Open to all topics.
The 2024 edition of the CROSS program calls upon researchers at EPFL and the University of Lausanne to submit proposals for joint projects that bring the natural sciences and engineering together with the social sciences and humanities.
Through this annual call for projects, CROSS provides competitive grants to support new seed research endeavors that have the potential to grow into full–scale interdisciplinary research projects.
Selected projects
In order to support transition policies at the level of the Arc lemanique territory, “LOCAL: Lifestyles and Carbon impact in the Arc Lemanique territory” is a project aiming to quantify the energy and carbon footprint of its inhabitants’ lifestyle and their socio-economic determinants by jointly analyzing the different spheres of activity and their interactions.

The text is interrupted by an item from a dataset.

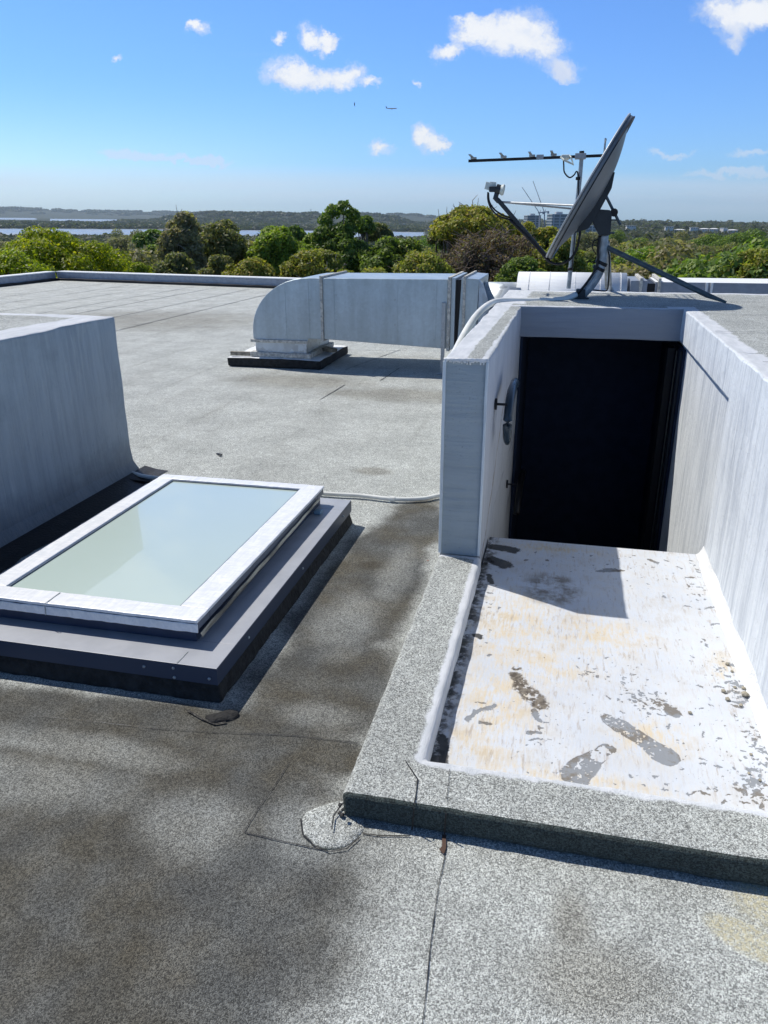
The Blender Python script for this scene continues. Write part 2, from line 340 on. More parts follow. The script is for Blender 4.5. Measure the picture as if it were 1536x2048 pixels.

The project is based on an interdisciplinary methodology at the interface of environmental economics, urban metabolism, urban sociology, and industrial ecology and is part of a broader study based on the survey “Panel lemanique de suivi de la durabilite des pratiques” lead by EPFL’s ENAC School for a period of 5 years. Hence, LOCAL is an important step for local authorities towards a contextual understanding of regional carbon emissions and for the advancement of research on the interrelated dynamics of individual change and territorial policies in the face of climate change.
Our project proposes to investigate a new way to use artificial agents by introducing a disruptive virtual agent to enrich collaborative ideation processes. The virtual agent will bring new perspectives to these activities in the form of a “productive bias” towards novel ideas. This could in turn counterbalance the cognitive effect of fixation, which prevents participants from generating alternative ideas due to the fixation initially proposed ideas. Our research on the effect of such agent will be instrumental to the design of integrated and interactive digital systems for collaborative ideation.
The construction of buildings is a process with several pain points of concern, including carbon emissions and high risks to workers. There is an industry potential to mitigate these challenges with robotics. Prior to being fully implemented in construction, robotic processes must be collaborative with humans. Borrowing from principles of semiotics and ongoing research in anthropomorphic machines, the project explores how sensing and signaling technology could be leveraged to establish communication, including recognition, categorization, association, coexistence, prediction. The project is designed as a technology assessment, documenting its impact on collaboration and workflow adaptability between the agents. By conducting interdisciplinary analysis of the human-robot interaction based on current CRCL work, the project aims at achieving a technology foresight in order to better inform further decisions in funding research and innovation in construction robotics.